Вот почему у Гомера мы встречаем каннибализм только у таких мифических лиц, которые успели уже принять характер чудовищ: у Циклопов и Лестригонов [539] . Однако эти людоедские народы носят ещё явные следы своего божественного происхождения. Зато в Сцилле и Харибде не только сгладились следы божественного характера, но является сомнительным даже их человекоподобие.
Относительно Циклопов и Лестригонов интересно, что Глэдстон, чтобы доказать их принадлежность к числу божеств, считает достаточным одного указания на их противонравственные стороны. [540] Действительно, если бы мы и не имели других указаний на их божественное значение, то этот вывод всё-таки должен был бы, по моему мнению, считаться вполне правильным на основании вышеизложенных соображений. Но мы имеем к тому и прямые свидетельства в самих гомеровских песнях.
Замечательно, впрочем, что все указанные чудовищные фигуры встречаются только в Одиссее. В Илиаде же, должно быть вследствие её более древнего происхождения, мы вообще почти не встречаем рассказов о чудовищах. Таким образом естественно, что и следы каннибальских мифов легче могли удержаться в Одиссее, чем в Илиаде, в которой, действительно, находим только очень немногие указания. Начнём поэтому с Одиссеи, а именно обратимся прежде к рассказу о Циклопах.
Алкиной, царь фраков, рассказывая Одиссею о тесном общении своего народа с богами, заключает: «Ибо мы столь же близки к богам, как и Циклопы и дикие народы Гигантов». [541] Циклоп Полифем, в пещеру которого попадает Одиссей со своими товарищами, отвечает этому последнему, угрожающему на насилие мщением богов, следующими словами: «Глуп ты, незнакомец, или ты пришёл из далёких стран, что велишь мне чтить и бояться богов. Мы, Циклопы, не уважаем ни Зевса, носящего эгиду, ни [прочих] блаженных богов, ибо мы сами сильнее их. Так и я не пощажу из боязни Зевсова гнева ни тебя, ни твоих товарищей, если не захочу сам». [542] Эти слова не есть только надменное богохульство. Полифем является сыном самого Посейдона и находится под его сильным покровительством. [543] Когда Одиссей, желая спастись из рук этого людоеда, выколол ему во время сна его единственный глаз, Полифем призывает мщение своего отца: «Слушай меня, Посейдон синеволосый, окружающий землю! Если я, действительно, сын твой, и ты справедливо слывёшь моим отцом, то не дай возвратиться домой разрушителю городов, Одиссею. Если же ему суждено увидеть своих и возвратиться в свой красиво выстроенный дом и в далёкую страну, то пускай возвратится не скоро и в бедствии, лишившись всех товарищей, и на чужом корабле, и в доме [своём] пускай найдёт он горе!» «Эту молитву, – продолжает поэт, – выслушал Посейдон» [544] , и выслушал он её, как известно, в самом буквальном смысле. Все бедствия, все странствования Одиссея, являются в сущности только последствием этого проклятия; да, мы можем сказать, что вся Одиссея основана на этом мотиве. Это чрезвычайно важно. Громадная сила и необыкновенное значение Полифема не могут нас не поразить даже в гомеровских песнях, где он является каким-то чудовищем, в стороне от настоящих богов. Даже сам Зевс, несмотря на вышеприведённые непочтительные слова Полифема, негодует ввиду обиды, нанесённой ему Одиссеем: он пренебрегает жертвоприношением, которое сотворил Одиссей при отплытии от острова Циклопов, и решает, чтобы погибли все его корабли и все товарищи. [545] Божественный характер Полифема, очевидно, не может подлежать ни малейшему сомнению.

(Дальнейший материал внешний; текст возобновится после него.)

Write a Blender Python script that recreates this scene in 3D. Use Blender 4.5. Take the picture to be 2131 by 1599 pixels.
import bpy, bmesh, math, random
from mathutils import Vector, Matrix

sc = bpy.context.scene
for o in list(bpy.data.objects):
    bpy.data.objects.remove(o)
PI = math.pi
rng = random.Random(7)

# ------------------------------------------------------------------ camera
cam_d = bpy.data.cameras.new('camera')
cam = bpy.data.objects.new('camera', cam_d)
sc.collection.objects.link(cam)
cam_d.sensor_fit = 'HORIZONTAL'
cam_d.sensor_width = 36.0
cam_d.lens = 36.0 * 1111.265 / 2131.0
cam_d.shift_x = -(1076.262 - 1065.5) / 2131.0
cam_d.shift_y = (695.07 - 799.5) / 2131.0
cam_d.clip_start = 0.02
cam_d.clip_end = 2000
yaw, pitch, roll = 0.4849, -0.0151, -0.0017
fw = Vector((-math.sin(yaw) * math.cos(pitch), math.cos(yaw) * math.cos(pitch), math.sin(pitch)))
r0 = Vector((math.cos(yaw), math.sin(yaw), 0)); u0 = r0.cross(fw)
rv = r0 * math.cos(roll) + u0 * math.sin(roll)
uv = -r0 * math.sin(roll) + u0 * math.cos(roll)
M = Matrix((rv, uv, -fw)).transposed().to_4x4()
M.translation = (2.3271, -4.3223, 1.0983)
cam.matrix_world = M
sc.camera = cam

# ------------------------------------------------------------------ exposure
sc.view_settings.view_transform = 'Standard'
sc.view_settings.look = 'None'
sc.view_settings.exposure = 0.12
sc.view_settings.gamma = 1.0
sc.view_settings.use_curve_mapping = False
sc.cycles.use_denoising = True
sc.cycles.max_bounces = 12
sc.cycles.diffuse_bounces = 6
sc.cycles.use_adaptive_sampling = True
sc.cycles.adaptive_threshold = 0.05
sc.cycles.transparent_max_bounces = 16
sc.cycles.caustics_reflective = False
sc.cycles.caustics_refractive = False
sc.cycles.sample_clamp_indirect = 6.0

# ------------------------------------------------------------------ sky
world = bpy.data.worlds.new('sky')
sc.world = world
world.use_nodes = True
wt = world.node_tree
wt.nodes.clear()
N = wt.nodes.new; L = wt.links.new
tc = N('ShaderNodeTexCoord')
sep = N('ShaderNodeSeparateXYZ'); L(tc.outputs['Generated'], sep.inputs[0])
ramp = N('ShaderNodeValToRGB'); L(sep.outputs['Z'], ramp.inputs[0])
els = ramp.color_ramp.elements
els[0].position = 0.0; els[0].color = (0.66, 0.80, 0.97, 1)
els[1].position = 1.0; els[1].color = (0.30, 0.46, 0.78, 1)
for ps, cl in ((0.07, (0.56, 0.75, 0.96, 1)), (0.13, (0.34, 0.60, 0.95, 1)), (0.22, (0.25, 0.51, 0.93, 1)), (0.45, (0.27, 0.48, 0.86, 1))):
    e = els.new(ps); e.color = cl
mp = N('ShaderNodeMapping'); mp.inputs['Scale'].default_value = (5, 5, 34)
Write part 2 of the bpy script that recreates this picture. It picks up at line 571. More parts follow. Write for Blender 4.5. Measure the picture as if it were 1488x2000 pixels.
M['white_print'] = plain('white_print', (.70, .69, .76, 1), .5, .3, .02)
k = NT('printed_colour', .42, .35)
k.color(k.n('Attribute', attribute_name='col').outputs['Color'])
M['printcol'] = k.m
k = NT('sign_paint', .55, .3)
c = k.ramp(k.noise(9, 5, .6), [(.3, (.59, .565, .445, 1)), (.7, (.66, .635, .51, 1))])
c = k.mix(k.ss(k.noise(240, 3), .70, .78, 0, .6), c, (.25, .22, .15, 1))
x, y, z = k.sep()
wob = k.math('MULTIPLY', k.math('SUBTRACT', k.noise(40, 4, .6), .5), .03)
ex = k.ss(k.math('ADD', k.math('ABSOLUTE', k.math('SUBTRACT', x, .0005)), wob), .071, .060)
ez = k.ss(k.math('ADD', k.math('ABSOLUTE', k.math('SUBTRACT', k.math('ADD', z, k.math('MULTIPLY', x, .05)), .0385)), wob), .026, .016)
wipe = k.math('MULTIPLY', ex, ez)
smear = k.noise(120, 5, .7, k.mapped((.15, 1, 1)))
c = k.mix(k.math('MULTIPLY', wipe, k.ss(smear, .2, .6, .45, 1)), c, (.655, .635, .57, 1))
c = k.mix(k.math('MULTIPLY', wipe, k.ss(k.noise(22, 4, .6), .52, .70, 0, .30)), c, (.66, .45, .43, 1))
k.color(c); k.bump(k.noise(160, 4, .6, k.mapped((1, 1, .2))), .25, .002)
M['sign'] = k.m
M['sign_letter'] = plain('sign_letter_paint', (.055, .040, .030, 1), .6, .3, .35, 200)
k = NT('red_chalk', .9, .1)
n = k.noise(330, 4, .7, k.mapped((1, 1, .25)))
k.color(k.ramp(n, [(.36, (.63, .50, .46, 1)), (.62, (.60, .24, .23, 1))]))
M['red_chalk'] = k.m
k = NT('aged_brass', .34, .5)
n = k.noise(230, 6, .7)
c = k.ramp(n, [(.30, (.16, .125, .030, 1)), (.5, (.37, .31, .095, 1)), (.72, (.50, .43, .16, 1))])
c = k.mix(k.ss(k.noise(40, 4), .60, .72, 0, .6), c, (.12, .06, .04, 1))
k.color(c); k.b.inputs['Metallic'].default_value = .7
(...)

Но кто же этот Полифем? Мы имеем основание усматривать в нём божество солнца. За мифом о пожирании Полифемом товарищей Одиссея скрывается, по моему убеждению, воспоминание о прежних человеческих жертвоприношениях этому божеству и об устранении этого варварского культа. Вот за что так строго преследуется Одиссей Посейдоном, богом моря, из которого ежедневно подымается солнце на небо. Впрочем, и сам Посейдон носит явные следы того, что он сам был прежде божество солнца, разъезжавшее по небу в золотой колеснице, которую он удержал даже тогда, когда сделался божеством морей. [546] Итак, Одиссей лишил Солнце его человеческих жертвоприношений, или, как выражается другой миф, он коснулся стада посвящённых Илию, т. е. Солнцу, коров и овец, т. е. жертв, что у Гомера ему тоже вменяется в вину и является причиной его бедствий в тех же точно выражениях, как и после свершённого преступления над Полифемом. [547] Сам Зевс вступается за Полифема, потому что он сам, как мы это уже заметили выше, был первоначально не что иное как солнечное божество и получил более исключительно значение громовника только впоследствии.